2018 Toyota Yaris review, road test

    Will the ever-dependable Toyota badge and class-leading safety equipment be enough to lure buyers towards this mid-size sedan, despite its premium pricing?

    Published on Jun 07, 2018 06:00:00 AM


    The Yaris is powered by the same 2NR FE 1,496cc, four-cylinder petrol engine as the Etios, but in a heavily re-worked guise, and, as a result, power and torque have been bumped up to 107hp at 6,000rpm and 140Nm at 4,200rpm. This engine responds best to part-throttle inputs at low revs, and as a daily driver in peak traffic, it does the job in a smooth and efficient way.

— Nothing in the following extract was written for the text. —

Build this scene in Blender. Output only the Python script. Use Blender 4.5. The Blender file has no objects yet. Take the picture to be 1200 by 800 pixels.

But if you’re ambling in higher gears and need to get through that amber light before it turns red, you will have to downshift. This is not a motor that likes to be hurried and the weak mid-range translates to a flat power delivery. Its usable power lies at higher revs, so it needs to be spun beyond 3,500rpm to get moving and complete overtaking manoeuvres quickly. There’s a prominent spike in performance at 5,800rpm, and it’s in the last 500 revs that the engine feels most aggressive, before the fuel is cut-off rather abruptly.

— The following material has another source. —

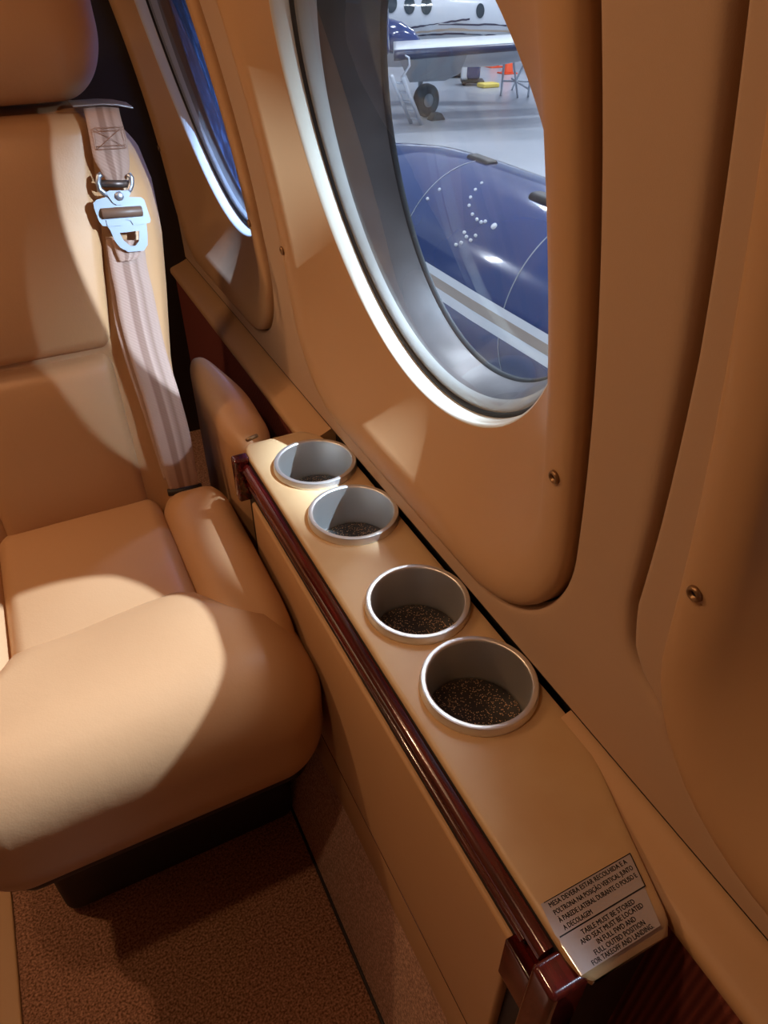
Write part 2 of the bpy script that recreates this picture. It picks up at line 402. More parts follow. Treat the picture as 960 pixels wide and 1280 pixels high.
# raised edge of the next liner panel (the dark seam between windows 1 and 3)
Yc = WINS[2][1]; rs = []
fo = rrect(FR['hw']-.006, FR['hh']-.006, FR['r'], 512)
a0, a1 = -math.radians(56), math.radians(46)
strip_o = []
for j in range(-80, 65):
    a = 2*PI*(j/512.); i = j % 512; p = fo[i]
    l = math.hypot(*p); dg_ = math.degrees(a)
    rq = plate_r(dg_, l)
    rq = max(rq-interp([(-70, 0), (-50, .002), (-40, .0035), (-30, .0045), (40, .006)], dg_), l-.002); wdt = max(.0, rq-l); q = (p[0]*rq/l, p[1]*rq/l)
    strip_o.append((p, q, wdt))
R5 = []
for p, q, wdt in strip_o:
    row = []
    for t, d in ((0, -.0015), (.5, -.0015), (.86, -.0015), (.95, -.0012), (1, .0008), (1, .014)):
        y = p[0]+(q[0]-p[0])*t; z = p[1]+(q[1]-p[1])*t; row.append((W(ZW+z)+d, Yc+y, ZW+z))
    R5.append(row)
vs = [v for r in R5 for v in r]; fs = [(i*6+k, (i+1)*6+k, (i+1)*6+k+1, i*6+k+1) for i in range(len(R5)-1) for k in range(5)]
mesh('trim_1', vs, fs, M['suede'], kind='structure')
YB, YFR = 1.60, -1.10
# lower edge of the liner, shadow gap, then the padded shoulder rail
vs, fs = grid(lambda u, v: (interp([(0, .317), (.25, .3172), (.5, .325), (.75, .325), (1, .325)], v), YFR+(YB-YFR)*u, interp([(0, 0), (.25, -.002), (.5, -.004), (.75, -.1), (1, ZF)], v)), 2, 5)
mesh('trim_3', vs, fs, M['gap'], kind='structure')
prof = [(.330, -.0045), (.3215, -.0045), (.317, -.0050), (.312, -.0075), (.300, -.0125), (.288, -.0165), (.282, -.019), (.2795, -.0225), (.2795, -.030), (.283, -.036), (.33, -.036)]
for nm_, ya, yb_ in (('trim_4', YFR, .272), ('trim_7', .800, YB)):
    autosmooth(mesh(nm_, *rings([[(p[0], y, p[1]) for p in prof] for y in (ya, yb_)], True, True), M['vinyl'], kind='structure'), 50)
# ribbed lower side wall
cols = [(YFR, -.034), (.27, -.034), (.27, -.075), (.80, -.075), (.80, -.034), (YB, -.034)]
vs = [(.288, y, z) for y, z in cols]+[(.288, y, ZF) for y, z in cols]
mesh('wall_right_lower', vs, [(0, 1, 7, 6), (2, 3, 9, 8), (4, 5, 11, 10)], M['maroon'], kind='structure')
# rest of the cabin
def cab(u, v): return (-1.05+.26*max(v, 0)**2, u, v)
vs, fs = grid(lambda u, v: cab(YFR+(YB-YFR)*u, ZF+(ZC-ZF)*v), 2, 14); mesh('wall_left', vs, fs, M['suede'], kind='structure')
xr, xl = W(ZC), -1.05+.26*ZC**2
vs, fs = grid(lambda u, v: (xl+(xr-xl)*v, YFR+(YB-YFR)*u, ZC+.08*(1-(2*v-1)**2)), 2, 14); mesh('ceiling', vs, fs, M['suede'], kind='structure')
vs, fs = grid(lambda u, v: (-1.1+1.6*v, YB, ZF+(ZC+.1-ZF)*u), 2, 2); mesh('wall_back', vs, fs, M['bulk'] if 'bulk' in M else M['dark'], kind='structure')
vs, fs = grid(lambda u, v: (-1.1+1.6*v, YFR, ZF+(ZC+.1-ZF)*u), 2, 2); mesh('wall_front', vs, fs, M['suede'], kind='structure')
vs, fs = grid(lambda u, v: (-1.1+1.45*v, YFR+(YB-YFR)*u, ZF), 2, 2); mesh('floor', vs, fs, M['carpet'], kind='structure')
# carpeted kick panel sloping in to the floor, with a bound edge
vs, fs = box(.1445, .1495, YFR, YB, ZF, ZF+.004, .0015)
mesh('trim_5', vs, fs, M['binding'] if 'binding' in M else M['dark'], kind='structure')
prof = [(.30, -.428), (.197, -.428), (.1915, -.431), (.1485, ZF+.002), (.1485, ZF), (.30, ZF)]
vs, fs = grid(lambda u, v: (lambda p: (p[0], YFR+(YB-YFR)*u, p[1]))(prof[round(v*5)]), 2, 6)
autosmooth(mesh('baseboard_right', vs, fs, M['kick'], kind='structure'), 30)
vs, fs = box(-.305, -.278, YFR, YB, ZF-.001, ZF+.006, .003)
mesh('trim_6', vs, fs, M['vinyl'], kind='structure')

# ------------------------------------------------------------------ side console with ledge
LT = -.009                                     # ledge top
con = thing('side_console', 'tan side ledge along the wall holding four metal cup holders', 'side ledge', (.24, .46, ZF))
CY = [(.266, .730), (.266, .611), (.263, .448), (.263, .333)]
def ledge_xr(y): return interp([(.098, .268), (.106, .2735), (.19, .2985), (.235, .313), (.26, .3163), (.69, .3163), (.74, .3155), (.80, .300), (.826, .280)], y)
def ledge_xl(y): return interp([(.100, .2035), (.106, .1965), (.118, .1945), (.790, .1945), (.812, .197), (.822, .203), (.828, .214)], y)
Y0, Y1 = .100, .828
def ledge_top():
    ny = 121; rr = []
    R = .0045
    for i in range(ny):
        y = Y0+(Y1-Y0)*i/(ny-1); xl_, xr_ = ledge_xl(y), ledge_xr(y); row = []
        dz = -.0085*max(0, 1-(y-Y0)/.012)**2 - .006*max(0, 1-(Y1-y)/.012)**2
        for k in range(9):                     # rounded left edge
            a = PI/2*k/8; row.append((xl_+R*(1-math.sin(a)), y, LT-.0085+R*math.cos(PI/2-a)*0 - R + .0085 + (-.0) if False else LT-R+R*math.sin(a)*1.0 + dz))
            row[-1] = (xl_+R*(1-math.cos(PI/2-a)) if False else xl_+R*(1-math.sin(a)) if False else xl_+R-R*math.cos(a), y, LT-R+R*math.sin(a)+dz)
        for k in range(1, 14):
            t = k/14; row.append((xl_+R+(xr_-.003-xl_-R)*t, y, LT+dz))
        row.append((xr_-.003, y, LT+dz)); row.append((xr_-.0009, y, LT-.0009+dz)); row.append((xr_, y, LT-.003+dz))
        row.append((xr_, y, LT-.012)); row.append((xl_+.003, y, LT-.012)); row.append((xl_, y, LT-.006)); 
        rr.append(row)
    return rings(rr, True, True)
lt = mesh('ledge_top', *ledge_top(), M['ledge'], con)
autosmooth(lt, 40)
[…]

    Toyota has given the Yaris a taller third and fourth gear, which reflects in its in-gear acceleration timings; it takes 14.74sec and 20.43sec to accelerate from 20-80kph in third and 40-100kph in fourth gear, respectively – significantly slower than the Ciaz (11.32, 16.20sec), Verna (11.71, 15.56sec) and City (12.82, 17.22sec). Even flat-out performance is quite mediocre, with the Yaris manual taking 12.39sec to accelerate to 100kph from a standstill; that’s over 2sec slower than the segment benchmark – Honda City, and slower than other rivals too. The six-speed manual gearbox is superbly smooth to use with nice and short throws; it slots in easily too. The clutch has a nice, positive bite and a short travel, which makes it easy to operate.

    Toyota Yaris side action
    Yaris is a relaxed cruiser thanks to its tall gearing.

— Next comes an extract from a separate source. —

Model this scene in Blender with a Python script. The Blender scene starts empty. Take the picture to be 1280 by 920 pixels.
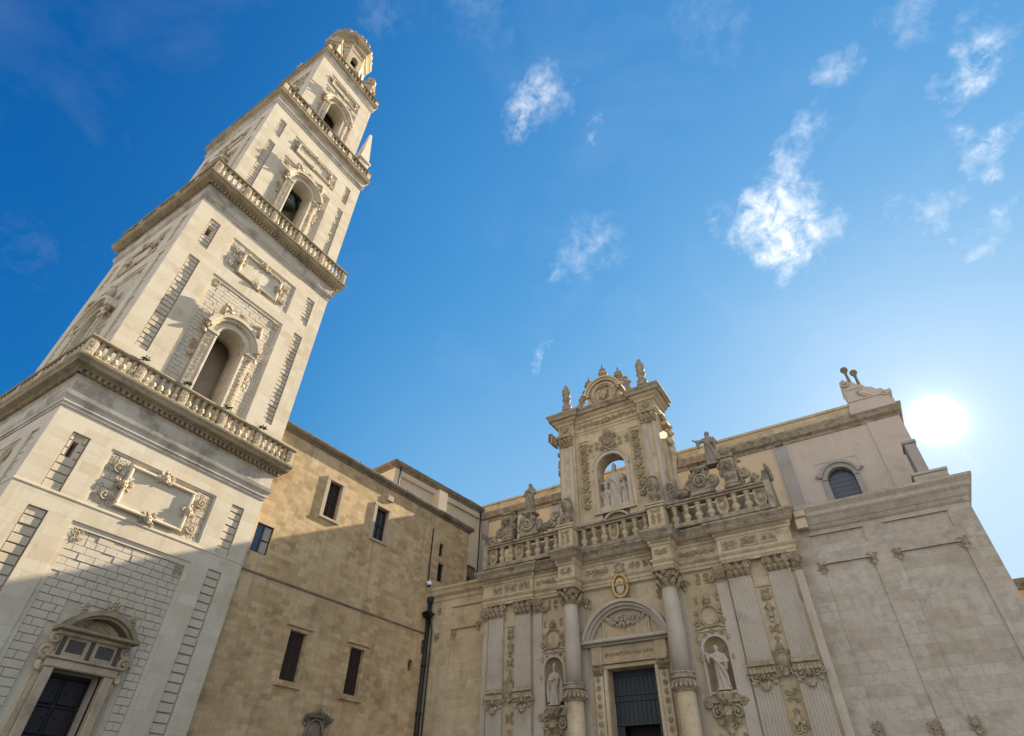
import bpy, math, random
from math import sin, cos, pi, radians, sqrt, atan2
from mathutils import Matrix, Vector

C = bpy.context.scene.collection
S = bpy.context.scene

# ------------------------------------------------------------------ camera
RM = ((0.84598103, 0.53296113, 0.01638665),      # camera right in world axes
      (-0.3317854, 0.55021073, -0.76628102),     # camera down
      (-0.41741411, 0.64282236, 0.64229657))     # camera forward
FPX = 695.0
cam = bpy.data.cameras.new('camera'); camo = bpy.data.objects.new('camera', cam); C.objects.link(camo)
cam.sensor_width = 36.0; cam.lens = FPX / 1280 * 36
cam.clip_start = 0.1; cam.clip_end = 9000
camo.matrix_world = Matrix(((RM[0][0], -RM[1][0], -RM[2][0], 0), (RM[0][1], -RM[1][1], -RM[2][1], 0),
                            (RM[0][2], -RM[1][2], -RM[2][2], 1.7), (0, 0, 0, 1)))
S.camera = camo

def ray(px, py):                                  # only for the direction of sun and clouds in the sky
    a, b, c = (px - 640) / FPX, (py - 460) / FPX, 1.0
    return Vector([a * RM[0][i] + b * RM[1][i] + c * RM[2][i] for i in range(3)]).normalized()

# ------------------------------------------------------------------ exposure
S.view_settings.view_transform = 'Standard'; S.view_settings.look = 'None'
S.view_settings.gamma = 1.0; S.view_settings.use_curve_mapping = False
S.view_settings.exposure = 1.85
S.render.engine = 'CYCLES'
S.cycles.max_bounces = 6; S.cycles.diffuse_bounces = 4

# ------------------------------------------------------------------ sun and sky
SD = ray(1170, 525)
EL = math.asin(SD.z); AZ = atan2(SD.x, SD.y)
sl = bpy.data.lights.new('sun', 'SUN'); so = bpy.data.objects.new('sun', sl); C.objects.link(so)
sl.energy = 5.0; sl.angle = radians(0.5); sl.color = (1.0, 0.90, 0.74)
so.rotation_euler = (-SD).to_track_quat('-Z', 'Y').to_euler()

world = bpy.data.worlds.new('World'); S.world = world; world.use_nodes = True
wt = world.node_tree; wn = wt.nodes; wl = wt.links
for n in list(wn): wn.remove(n)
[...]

    The seven-step CVT works very smoothly; it makes driving effortless, highlighting the relaxed nature of the engine rather well, especially when driven with a light foot. Yes, it does have the rubber-band effect associated with CVTs when you floor the accelerator. However, on most occasions and with part-throttle inputs, it shifts seamlessly and is one of the smoother automatics in this segment. There are paddleshifters too; they respond obediently and are particularly useful when you want to slow down using gearbox for ‘engine braking’.

    The brake pedal is a bit too sensitive (especially in the manual); even with just a tap, it’s as if you’ve hit the pedal hard. Braking performance, however, is superb, with the ventilated discs up front and
    solid discs at the rear shedding speed rapidly.